Whilst the commodity market is far from straightforward it is possible to trade without being an expert in farming, agriculture or mining, providing you are willing to put in plenty of hours of research to understand the market. Spread betting on commodities offers traders the chance to profit from the moving prices and the volatility without ever having to face the prospect of taking responsibility for a shipment of goods they never wanted.

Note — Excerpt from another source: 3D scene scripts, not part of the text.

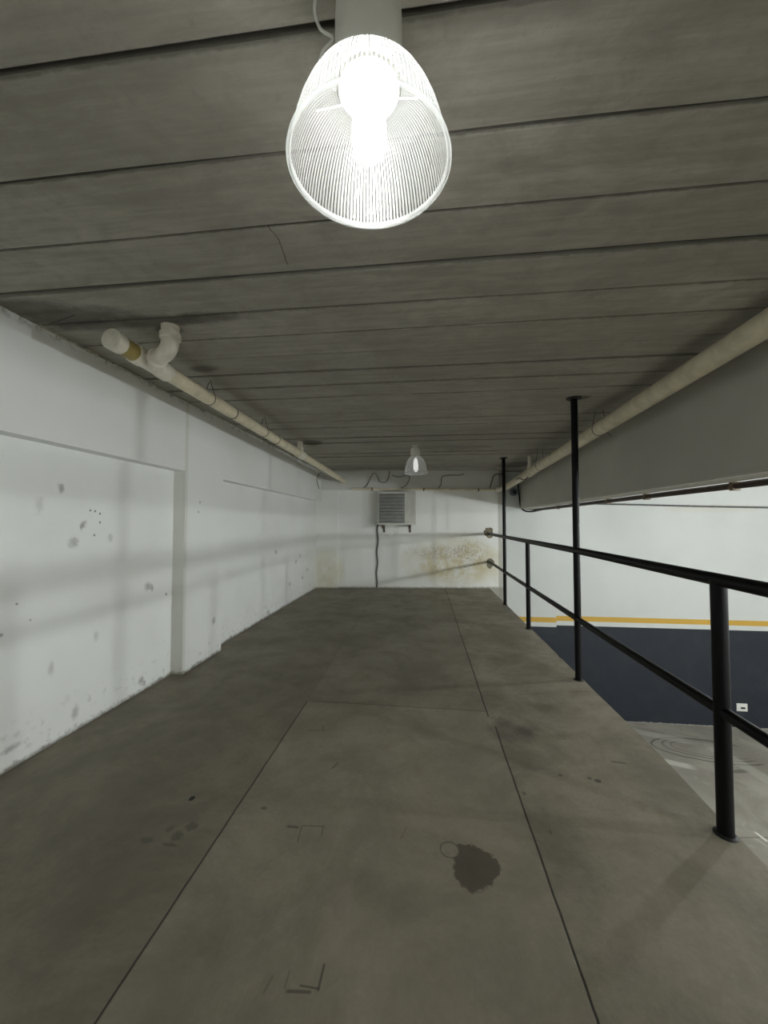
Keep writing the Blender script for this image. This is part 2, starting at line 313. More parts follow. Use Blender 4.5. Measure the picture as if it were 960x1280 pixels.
LAMP_NEAR = 27.0; LAMP_FAR = 0.6; LAMP_HALL = 900.0
M = dict(
    deck=deck_mat(), hall=hall_floor_mat(), ceil=ceil_mat(), left=left_wall_mat(), back=back_wall_mat(), far=far_wall_mat(), beam=beam_mat(),
    plaster=plain('plain_plaster', (222, 224, 218), 0.7, 0.06, 2), rough_plaster=plain('crumbled_plaster', (190, 187, 170), 0.9, 0.35, 20, bs=0.6),
    black=plain('black_paint', (8, 9, 12), 0.45, 0.15, 12, spec=0.2), flange=plain('black_flange', (26, 26, 27), 0.6, 0.2, 20),
    pvc=plain('aged_pvc', (226, 216, 190), 0.42, 0.12, 9), pvc_white=plain('white_pvc', (232, 227, 212), 0.4, 0.1, 14), ringm=plain('yellowed_ring', (170, 152, 92), 0.5, 0.1, 14),
    wire=plain('rusty_wire', (52, 44, 36), 0.8, 0.3, 40), brown=plain('brown_conduit', (58, 42, 32), 0.5, 0.25, 14), clip=plain('galvanised_clip', (120, 105, 90), 0.5, 0.25, 30, metal=0.4),
    grey_cable=plain('grey_cable', (92, 92, 92), 0.6, 0.25, 30), housing=plain('lamp_housing_enamel', (226, 225, 218), 0.4, 0.06, 8, metal=0.1),
    white=plain('white_plastic', (232, 232, 228), 0.4, 0.03, 8), dark=plain('dark_plastic', (30, 30, 30), 0.5, 0.1, 8), grille=plain('grille_grey', (140, 140, 138), 0.6, 0.1, 8),
    acbody=plain('unit_enamel', (214, 213, 205), 0.45, 0.06, 6), cement=plain('raw_cement', (128, 122, 104), 0.95, 0.4, 18, bs=0.8), rust=plain('rusty_bracket', (90, 78, 66), 0.7, 0.3, 20, metal=0.3),
    bluegrey=plain('blue_grey_pipe', (112, 118, 132), 0.5, 0.15, 12), ceramic=plain('lamp_socket', (235, 235, 230), 0.3, 0.03, 8),
    shade=shade_mat('prismatic_glass', 0.62), shade_far=shade_mat('prismatic_glass_dull', 0.30), rim=shade_mat('glass_rim', 0.55, False), hall_shade=shade_mat('prismatic_glass_plain', 0.80, False),
    bulb=emit_mat('lamp_bulb_glow', (1.0, 1.0, 0.97), LAMP_NEAR), bulb_far=emit_mat('lamp_bulb_dim', (1.0, 0.99, 0.95), LAMP_FAR), bulb_hall=emit_mat('hall_bulb_glow', (0.96, 1.0, 0.99), LAMP_HALL),
)

# ---------------------------------------------------------------- mesh helpers
def obj(name, bm, mat, parent=None, smooth=True):
    me = bpy.data.meshes.new(name); bmesh.ops.recalc_face_normals(bm, faces=bm.faces[:]); bm.to_mesh(me); bm.free()
    if smooth:
        for p in me.polygons: p.use_smooth = True
    me.materials.append(mat)
    if smooth: me.set_sharp_from_angle(angle=math.radians(38))
    o = bpy.data.objects.new(name, me); COL.objects.link(o)
    return o
# every thing's Empty sits at its base; meshes are written in world coordinates, so parts get shifted into it
def thing(name, label, cat, loc=(0, 0, 0), group=None):
    o = bpy.data.objects.new(name, None); COL.objects.link(o); o.location = loc; o.empty_display_size = 0.1
    o['label'] = label; o['category'] = cat
    if group: o['group'] = group
    return o
def part(name, bm, mat, parent, label=None, smooth=True):
    root = parent
    while root.parent is not None: root = root.parent
    bmesh.ops.translate(bm, verts=bm.verts[:], vec=-Vector(root.location))
    me = bpy.data.meshes.new(name); bmesh.ops.recalc_face_normals(bm, faces=bm.faces[:]); bm.to_mesh(me); bm.free()
    if smooth:
        for p in me.polygons: p.use_smooth = True
    me.materials.append(mat)
    if smooth: me.set_sharp_from_angle(angle=math.radians(38))
    o = bpy.data.objects.new(name, me); COL.objects.link(o); o.parent = parent
    if label: o['label'] = label
    return o
def single(name, bm, mat, label, cat, group=None, smooth=True):
    o = obj(name, bm, mat, None, smooth); o['label'] = label; o['category'] = cat
    if group: o['group'] = group
    return o
def struct(name, bm, mat, label=None, smooth=False):
    o = obj(name, bm, mat, None, smooth); o['kind'] = 'structure'
    if label: o['label'] = label
    return o
def box(bm, a, b, bev=0.0):
    r = bmesh.ops.create_cube(bm, size=1); vs = r['verts']
    s = [b[i] - a[i] for i in range(3)]; c = [(a[i] + b[i]) / 2 for i in range(3)]
    bmesh.ops.scale(bm, verts=vs, vec=s); bmesh.ops.translate(bm, verts=vs, vec=c)
    if bev:
        es = list({e for v in vs for e in v.link_edges}); bmesh.ops.bevel(bm, geom=es, offset=bev, segments=2, affect='EDGES', profile=0.5)
def prism(bm, pts, z0, z1):
    lo = [bm.verts.new((p[0], p[1], z0)) for p in pts]; hi = [bm.verts.new((p[0], p[1], z1)) for p in pts]; n = len(pts)
    bm.faces.new(lo[::-1]); bm.faces.new(hi)
    for i in range(n): bm.faces.new((lo[i], lo[(i + 1) % n], hi[(i + 1) % n], hi[i]))
def tube(bm, pts, r, seg=16, cap=True, closed=False):
    pts = [Vector(p) for p in pts]; n = len(pts); rr = r if isinstance(r, (list, tuple)) else [r] * n
    rings = []; up = None
    for i, p in enumerate(pts):
        if closed: t = pts[(i + 1) % n] - pts[(i - 1) % n]
        else: t = pts[min(i + 1, n - 1)] - pts[max(i - 1, 0)]
        t.normalize()
        if up is None:
            up = Vector((0, 0, 1)) if abs(t.z) < 0.9 else Vector((1, 0, 0))
        s = t.cross(up).normalized(); up = s.cross(t).normalized()
        rings.append([bm.verts.new(p + (s * cos(2 * pi * k / seg) + up * sin(2 * pi * k / seg)) * rr[i]) for k in range(seg)])
    for i in range(n if closed else n - 1):
        a, b = rings[i], rings[(i + 1) % n]
        for k in range(seg): bm.faces.new((a[k], a[(k + 1) % seg], b[(k + 1) % seg], b[k]))
    if cap and not closed:
        bm.faces.new(rings[0][::-1]); bm.faces.new(rings[-1])
def spline(pts, n=8):
    pts = [Vector(p) for p in pts]; out = []
    for i in range(len(pts) - 1):
        p0 = pts[max(i - 1, 0)]; p1 = pts[i]; p2 = pts[i + 1]; p3 = pts[min(i + 2, len(pts) - 1)]
        for k in range(n):
            t = k / n
            out.append(0.5 * ((2 * p1) + (p2 - p0) * t + (2 * p0 - 5 * p1 + 4 * p2 - p3) * t * t + (3 * p1 - p0 - 3 * p2 + p3) * t ** 3))
    out.append(pts[-1]); return out
def lathe(bm, prof, seg=48, uv=False, rib=0.0, ribn=0):
    rings = []; uvl = bm.loops.layers.uv.new('UVMap') if uv else None
    for (r, z) in prof:
        if r < 1e-5: rings.append([bm.verts.new((0, 0, z))])
        else: rings.append([bm.verts.new(((r + rib * cos(ribn * 2 * pi * k / seg)) * cos(2 * pi * k / seg), (r + rib * cos(ribn * 2 * pi * k / seg)) * sin(2 * pi * k / seg), z)) for k in range(seg)])
    for i in range(len(rings) - 1):
        a, b = rings[i], rings[i + 1]
        for k in range(seg):
            k2 = (k + 1) % seg
            if len(a) == 1 and len(b) == 1: continue
            if len(a) == 1: f = bm.faces.new((a[0], b[k2], b[k]))
            elif len(b) == 1: f = bm.faces.new((a[k], a[k2], b[0]))
            else:
                f = bm.faces.new((a[k], a[k2], b[k2], b[k]))
                if uv:
                    u0, u1 = k / seg, (k + 1) / seg; v0, v1 = i / (len(rings) - 1), (i + 1) / (len(rings) - 1)
                    for lp, c in zip(f.loops, ((u0, v0), (u1, v0), (u1, v1), (u0, v1))): lp[uvl].uv = c
def xf(bm, mat, verts=None): bmesh.ops.transform(bm, matrix=mat, verts=verts or bm.verts[:])
def NB(): return bmesh.new()

# ---------------------------------------------------------------- the room
# raised deck slab: front edge slightly chipped
bm = NB()
ny = 160; edge = []
for i in range(ny + 1):
    y = -3.5 + (yb(XE) + 3.5) * i / ny
    edge.append((XE + 0.006 * mnoise.noise(Vector((y * 3, 0, 0))) + (-0.012 if mnoise.noise(Vector((y * 9, 5, 0))) > 0.42 else 0) - max(0, (2.6 - y)) * 0.045, y))
prism(bm, [(XL - 0.05, -3.5)] + [edge[0]] + edge[1:] + [(XL - 0.05, yb(XL - 0.05))], -0.22, 0.0)
struct('floor', bm, M['deck'], 'grey brown concrete deck with saw-cut joints and stains')
bm = NB(); box(bm, (XL - 0.3, YR, ZH - 0.2), (XH, YF, ZH))
struct('floor', bm, M['hall'], 'paler concrete floor of the hall below the deck')
# ceiling of precast planks, each its own level
bm = NB()
P0, PW = 0.87, 0.2925
for k in range(int((YR - P0) / PW) - 1, int((YF - P0) / PW) + 2):
    y0 = P0 + k * PW + 0.005; y1 = y0 + PW - 0.010
    rz = random.uniform(-0.009, 0.009); tl = random.uniform(-0.004, 0.004); nx = 60
    rows = []
    for i in range(nx + 1):
        x = XL - 0.3 + (XH - XL + 0.3) * i / nx
        w = 0.004 * mnoise.noise(Vector((x * 1.3, k * 7.1, 0))); w2 = 0.003 * mnoise.noise(Vector((x * 1.1, k * 3.3, 9)))
        row = []
        for (yy, zz) in ((y0 + w2, 0.09), (y0 + w2, 0.008), (y0 + w2 + 0.007, 0.0), (y1 + w2 - 0.007, 0.0), (y1 + w2, 0.008), (y1 + w2, 0.09)):
            t = (yy - y0) / PW
            row.append(bm.verts.new((x, yy, H + zz + (0 if zz > 0.05 else w + rz + tl * (t * 2 - 1)))))
        rows.append(row)
    for i in range(nx):
        for j in range(5): bm.faces.new((rows[i][j], rows[i + 1][j], rows[i + 1][j + 1], rows[i][j + 1]))
box(bm, (XL - 0.3, YR - 0.2, H + 0.04), (XH + 0.2, YF + 0.3, H + 0.3))
struct('ceiling', bm, M['ceil'], 'grey concrete ceiling of long planks')
# left wall: panels set back under a beam, pilaster between them
bm = NB(); ZR = 2.035
box(bm, (XL - 0.3, YR, ZH), (XL, YF + 0.2, H + 0.03))
box(bm, (XL - 0.1, YR, ZR), (XP, yb(XP) + 0.15, H + 0.03))
box(bm, (XL - 0.1, 3.49, -0.1), (XP, 4.20, ZR))
struct('wall_left', bm, M['left'], 'white painted left wall with set-back panels')
# crumbling plaster fillet along left wall and ceiling
bm = NB(); prev = None
for i in range(420):
    y = -1 + i * (yb(XP) + 1) / 419
    a = 0.004 + 0.014 * abs(mnoise.noise(Vector((y * 6, 1, 2)))) + 0.012 * abs(mnoise.noise(Vector((y * 23, 4, 1)))); b = 0.004 + 0.014 * abs(mnoise.noise(Vector((y * 8, 6, 3)))) + 0.01 * abs(mnoise.noise(Vector((y * 31, 4, 7))))
    vs = [bm.verts.new(c) for c in ((XP - 0.01, y, H - b), (XP + 0.005 + a * 0.3, y, H - b * 0.8), (XP + a, y, H + 0.002), (XP - 0.01, y, H + 0.02))]
    if prev:
        for j in range(4): bm.faces.new((prev[j], prev[(j + 1) % 4], vs[(j + 1) % 4], vs[j]))
    else: bm.faces.new(vs)
    prev = vs
bm.faces.new(prev[::-1])
struct('trim_1', bm, M['rough_plaster'], 'crumbling plaster edge between left wall and ceiling')
# back wall
bm = NB(); XW = onY(628.5, 700, yb(1.8)).x
zbm = onY(520, 612, yb(-0.2) - 0.1).z
prism(bm, [(XL - 0.1, yb(XL - 0.1)), (XW, yb(XW)), (XW, YF + 0.15), (XL - 0.1, YF + 0.15)], ZH, H + 0.03)
prism(bm, [(XP - 0.1, yb(XP) - 0.10), (XW, yb(XW) - 0.10), (XW, yb(XW) + 0.1), (XP - 0.1, yb(XP) + 0.1)], zbm, H + 0.03)
xc = onY(422, 700, yb(-2.0) - 0.07).x
prism(bm, [(XL - 0.1, yb(XL) - 0.07), (xc, yb(xc) - 0.07), (xc, yb(xc) + 0.05), (XL - 0.1, yb(XL) + 0.05)], -0.1, zbm + 0.05)
struct('wall_back', bm, M['back'], 'stained white wall at the end of the deck')
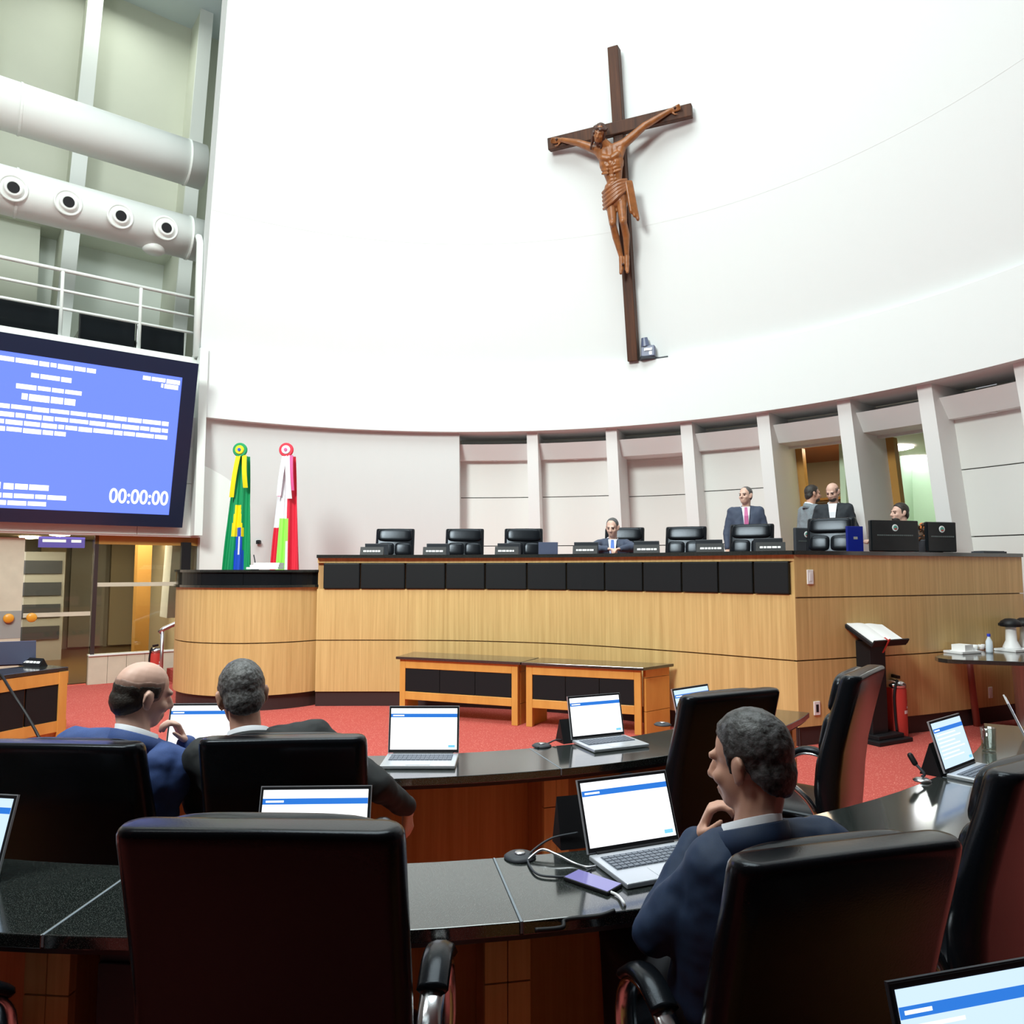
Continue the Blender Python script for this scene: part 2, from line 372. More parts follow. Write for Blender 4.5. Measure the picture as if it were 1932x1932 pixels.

Spread betting on commodities works in the same way as other markets. It works on the following basis; the number of points difference in the end price compared to the starting price multiplied by the amount per point gives the total loss or gain.
Give me an Example
To demonstrate this, let’s pretend you want to spread bet on sugar, an incredibly volatile market with plenty of potential for profit (and losses). London Sugar is looking like a good deal, with a spread of just 1 and the broker is offering 593-594. You are certain that the price of sugar is going to climb, so you go long at £10 per point. As time passes the price inevitably climbs and you opt to lock in your profits once it reaches 620-621. You earn a very nice £260 (opening long price of 594 – closing price of 620 = 26 points x £10 per point = £260). If, on the other hand, the threat of diabetes sent global demand for the white stuff lower and the price tumbled to 580-581 you would be facing a loss of £140 (starting price of 594 – closing price of 580 = 14 points multiplied by £10 = £140).
Commodities offer traders an interesting diversion from stocks and shares and with the volatility in the market, provide plenty of potential to earn a profit. However, even though the concept is the same, the variants affecting the market are very diverse so switching requires plenty of time and effort to understand how the commodity trades before starting to spread bet.